ICAS Scholar-Activist Profile Series – June 2016: Joe Leeson-Schatz

Joe Leeson-SchatzI am the Director of Debate at Binghamton University where I also teach courses out of the English department on Media & Politics. I recently completed a book project with Dr. Amber George on Critical Animal Studies and media representations, titled Screening the Nonhuman, which is available through Lexington Books. I have also previously published articles on environmental managerialism and the television show LOST, technology and apocalypse through the Terminator movies, as well as radical pedagogy in education and debate. I also serve on the Executive Board of ICAS and was previously the North American ICAS Representative from 2012-2014 where I helped to organize two conferences. I was recently awarded the Cross-Examination Debate Association’s lifetime achievement Brownlee Award for my service and dedication to the debate community and academia. I have two children both who are vegetarian (transitioning to vegan) and who enjoy attending activist events for animal liberation.

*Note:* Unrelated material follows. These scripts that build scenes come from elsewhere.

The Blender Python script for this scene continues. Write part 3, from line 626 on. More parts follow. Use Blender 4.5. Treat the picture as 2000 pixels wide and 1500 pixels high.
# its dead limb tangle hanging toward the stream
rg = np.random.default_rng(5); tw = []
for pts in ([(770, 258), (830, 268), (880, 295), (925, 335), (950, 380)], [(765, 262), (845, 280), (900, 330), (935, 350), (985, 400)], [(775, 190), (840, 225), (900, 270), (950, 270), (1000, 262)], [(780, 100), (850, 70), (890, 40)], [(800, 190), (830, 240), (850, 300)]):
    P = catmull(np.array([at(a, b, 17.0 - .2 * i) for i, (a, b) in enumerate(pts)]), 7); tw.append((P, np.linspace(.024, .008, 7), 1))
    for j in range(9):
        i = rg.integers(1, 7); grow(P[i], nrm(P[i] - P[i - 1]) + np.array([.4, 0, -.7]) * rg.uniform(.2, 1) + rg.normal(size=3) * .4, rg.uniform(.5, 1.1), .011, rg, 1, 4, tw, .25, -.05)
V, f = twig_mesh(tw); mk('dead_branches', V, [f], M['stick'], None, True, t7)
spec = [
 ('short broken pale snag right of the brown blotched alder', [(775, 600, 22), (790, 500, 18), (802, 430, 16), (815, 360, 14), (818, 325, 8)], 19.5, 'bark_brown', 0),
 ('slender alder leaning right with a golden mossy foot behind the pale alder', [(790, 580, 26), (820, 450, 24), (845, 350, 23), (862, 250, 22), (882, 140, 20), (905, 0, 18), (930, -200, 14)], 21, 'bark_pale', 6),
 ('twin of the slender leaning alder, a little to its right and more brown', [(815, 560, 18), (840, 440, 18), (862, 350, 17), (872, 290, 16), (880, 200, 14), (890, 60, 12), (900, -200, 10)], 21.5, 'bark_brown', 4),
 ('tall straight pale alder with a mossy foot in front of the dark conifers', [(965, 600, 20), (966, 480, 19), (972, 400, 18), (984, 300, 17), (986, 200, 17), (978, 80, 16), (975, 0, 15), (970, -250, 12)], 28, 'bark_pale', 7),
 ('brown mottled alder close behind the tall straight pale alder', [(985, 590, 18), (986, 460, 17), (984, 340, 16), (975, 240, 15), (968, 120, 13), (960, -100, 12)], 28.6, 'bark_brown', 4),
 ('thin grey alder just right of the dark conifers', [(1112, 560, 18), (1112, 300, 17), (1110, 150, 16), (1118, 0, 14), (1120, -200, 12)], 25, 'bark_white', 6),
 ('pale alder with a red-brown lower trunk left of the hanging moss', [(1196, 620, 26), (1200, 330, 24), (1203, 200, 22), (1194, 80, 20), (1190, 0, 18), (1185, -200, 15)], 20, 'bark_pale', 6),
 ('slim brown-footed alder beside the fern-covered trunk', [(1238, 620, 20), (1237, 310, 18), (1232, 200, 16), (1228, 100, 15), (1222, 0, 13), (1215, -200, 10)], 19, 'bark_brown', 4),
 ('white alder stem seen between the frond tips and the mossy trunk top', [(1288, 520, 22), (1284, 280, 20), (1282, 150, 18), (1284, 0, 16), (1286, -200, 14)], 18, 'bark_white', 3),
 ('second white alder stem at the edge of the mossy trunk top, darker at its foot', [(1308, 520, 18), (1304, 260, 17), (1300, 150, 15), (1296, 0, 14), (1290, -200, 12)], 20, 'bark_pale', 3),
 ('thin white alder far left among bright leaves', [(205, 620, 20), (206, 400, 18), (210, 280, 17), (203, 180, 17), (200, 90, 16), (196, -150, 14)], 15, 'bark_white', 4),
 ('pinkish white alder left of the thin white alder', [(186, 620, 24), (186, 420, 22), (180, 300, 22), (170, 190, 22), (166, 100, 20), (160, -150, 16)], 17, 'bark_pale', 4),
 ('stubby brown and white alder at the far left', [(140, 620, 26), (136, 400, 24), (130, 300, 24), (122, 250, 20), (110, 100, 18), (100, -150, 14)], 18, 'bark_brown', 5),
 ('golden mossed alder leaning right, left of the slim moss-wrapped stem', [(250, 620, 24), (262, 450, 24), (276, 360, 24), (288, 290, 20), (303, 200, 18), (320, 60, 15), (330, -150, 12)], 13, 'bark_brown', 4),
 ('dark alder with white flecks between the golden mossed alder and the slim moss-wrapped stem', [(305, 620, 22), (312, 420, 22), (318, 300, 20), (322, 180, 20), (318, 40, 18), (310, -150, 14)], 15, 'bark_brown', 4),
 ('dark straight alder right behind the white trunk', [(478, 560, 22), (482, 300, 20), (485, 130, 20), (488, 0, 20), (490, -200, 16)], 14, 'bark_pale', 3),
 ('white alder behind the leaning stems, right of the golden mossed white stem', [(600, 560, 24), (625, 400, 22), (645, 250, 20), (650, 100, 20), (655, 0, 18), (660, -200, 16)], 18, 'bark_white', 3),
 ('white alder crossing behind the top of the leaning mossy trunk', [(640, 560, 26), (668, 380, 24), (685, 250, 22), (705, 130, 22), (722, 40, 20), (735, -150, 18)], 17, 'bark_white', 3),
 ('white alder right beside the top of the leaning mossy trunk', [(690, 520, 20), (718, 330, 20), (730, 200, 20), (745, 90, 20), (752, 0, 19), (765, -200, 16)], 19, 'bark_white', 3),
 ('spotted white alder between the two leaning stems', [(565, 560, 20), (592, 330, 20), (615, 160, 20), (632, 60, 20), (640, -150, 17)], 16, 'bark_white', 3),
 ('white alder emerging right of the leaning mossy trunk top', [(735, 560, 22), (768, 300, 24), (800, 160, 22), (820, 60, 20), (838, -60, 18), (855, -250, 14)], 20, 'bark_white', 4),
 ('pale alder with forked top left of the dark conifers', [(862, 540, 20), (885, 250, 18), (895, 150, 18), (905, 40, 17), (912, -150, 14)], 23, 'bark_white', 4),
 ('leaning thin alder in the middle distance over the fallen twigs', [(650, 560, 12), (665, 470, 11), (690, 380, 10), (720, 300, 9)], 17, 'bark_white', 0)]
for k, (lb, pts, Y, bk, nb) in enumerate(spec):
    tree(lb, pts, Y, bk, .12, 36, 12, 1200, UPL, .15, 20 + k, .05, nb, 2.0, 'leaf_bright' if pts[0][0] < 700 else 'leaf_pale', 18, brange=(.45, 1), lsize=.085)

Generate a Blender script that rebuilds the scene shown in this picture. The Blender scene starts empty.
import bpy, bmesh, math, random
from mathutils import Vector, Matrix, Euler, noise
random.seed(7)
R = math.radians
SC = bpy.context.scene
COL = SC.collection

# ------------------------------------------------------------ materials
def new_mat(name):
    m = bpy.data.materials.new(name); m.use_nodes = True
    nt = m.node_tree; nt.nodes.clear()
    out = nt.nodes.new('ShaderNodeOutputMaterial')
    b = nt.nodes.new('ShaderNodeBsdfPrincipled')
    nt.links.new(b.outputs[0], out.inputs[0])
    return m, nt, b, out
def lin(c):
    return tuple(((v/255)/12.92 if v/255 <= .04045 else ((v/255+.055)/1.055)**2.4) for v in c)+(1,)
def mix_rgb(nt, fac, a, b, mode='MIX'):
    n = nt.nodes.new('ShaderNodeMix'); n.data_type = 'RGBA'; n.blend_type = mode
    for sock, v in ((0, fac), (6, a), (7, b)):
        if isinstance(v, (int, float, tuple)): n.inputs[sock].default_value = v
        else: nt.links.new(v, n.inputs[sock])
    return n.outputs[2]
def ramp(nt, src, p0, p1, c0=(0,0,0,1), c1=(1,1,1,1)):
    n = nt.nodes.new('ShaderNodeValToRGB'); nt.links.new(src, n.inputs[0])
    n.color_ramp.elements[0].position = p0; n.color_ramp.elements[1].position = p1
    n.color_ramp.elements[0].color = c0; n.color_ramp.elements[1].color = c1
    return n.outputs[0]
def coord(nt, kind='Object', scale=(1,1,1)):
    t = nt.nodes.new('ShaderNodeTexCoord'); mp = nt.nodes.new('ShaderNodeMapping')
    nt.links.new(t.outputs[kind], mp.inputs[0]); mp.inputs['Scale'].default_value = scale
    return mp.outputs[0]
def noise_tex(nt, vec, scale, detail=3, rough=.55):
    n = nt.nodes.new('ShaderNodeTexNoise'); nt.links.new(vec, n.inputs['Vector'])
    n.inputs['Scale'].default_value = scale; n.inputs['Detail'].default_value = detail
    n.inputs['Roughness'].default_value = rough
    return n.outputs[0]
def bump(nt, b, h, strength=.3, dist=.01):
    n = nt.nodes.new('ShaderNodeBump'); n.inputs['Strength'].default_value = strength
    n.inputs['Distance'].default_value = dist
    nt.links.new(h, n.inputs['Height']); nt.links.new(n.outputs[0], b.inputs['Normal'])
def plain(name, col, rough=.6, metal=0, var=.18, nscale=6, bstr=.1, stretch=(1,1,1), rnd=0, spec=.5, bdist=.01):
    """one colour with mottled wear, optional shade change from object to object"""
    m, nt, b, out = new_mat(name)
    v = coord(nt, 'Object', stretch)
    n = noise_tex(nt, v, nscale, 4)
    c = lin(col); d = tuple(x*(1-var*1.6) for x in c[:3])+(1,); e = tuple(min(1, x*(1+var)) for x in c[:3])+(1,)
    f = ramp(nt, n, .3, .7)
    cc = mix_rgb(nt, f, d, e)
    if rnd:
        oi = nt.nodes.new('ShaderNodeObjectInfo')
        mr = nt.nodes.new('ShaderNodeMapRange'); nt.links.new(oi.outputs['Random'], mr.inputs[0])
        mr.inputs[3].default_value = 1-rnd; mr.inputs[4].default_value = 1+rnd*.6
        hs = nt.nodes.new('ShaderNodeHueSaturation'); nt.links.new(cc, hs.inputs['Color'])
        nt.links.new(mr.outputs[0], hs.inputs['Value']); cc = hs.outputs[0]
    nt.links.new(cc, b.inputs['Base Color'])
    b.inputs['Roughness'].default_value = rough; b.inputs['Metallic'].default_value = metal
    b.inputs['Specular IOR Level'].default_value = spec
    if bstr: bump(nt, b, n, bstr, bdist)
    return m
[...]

What catalysed your activism?
While I had been a vegetarian since elementary school, I became involved in animal liberation through education and reading about factory farming practices due to my involvement in debate in undergrad. After learning about this injustice, and the connections it has when layered onto other oppression, I began writing and organizing to try and stop it. As such, I have organized protests against KFC, the circus, and well as leather. I have distributed vegan literature and have run booths for vegfund as well as ICAS to get the message out, and have attended dozes of protests for Black Lives Matter and the Occupy Movement.

What are some lessons you’ve learnt along the way?
There’s always a way to do more and be better. After organizing an event, or publishing an article, go back over it and think of ways you can improve. Social justice is a marathon and not a sprint. We need to be willing to admit where we made mistakes, how we can overcome them in the future, and work towards organizing for long-term gains instead of piecemeal reforms. At the same time, celebrate in your successes as well. Make sure you take note of what you did well and repeat that in the future. Organizing and publishing takes a lot of work and a lot of revision. When you’ve finished with an event or an article it’s important to pause and remember why you’re doing what it is you do in order to direct yourself to new initiatives that can grow as well.

Do you have strategies for avoiding compassion fatigue?
Take breaks, realize where you’ve succeeded, and always remember that total liberation cannot be achieved over night. It’s easy to believe that things will never improve and the entire system must be burnt down. While the system must go, things can improve and get better. It’s up to all of us to realize how our struggles are interconnected and make allies along the way who can be trusted enough to be called friends. Once you have a good network of people to organize and work with who can be trusted it becomes much easier to not feel the burn out of speciesist pressures of consumption.

What are you currently involved in/current projects?
I am currently working on a book project on Critical Animal Studies and Superheroes with Sean Parson and another book project on Disability in Media Studies with Amber George. I am also in the process of promoting Screening the Nonhuman since it serves as a great introduction into both of these newer projects.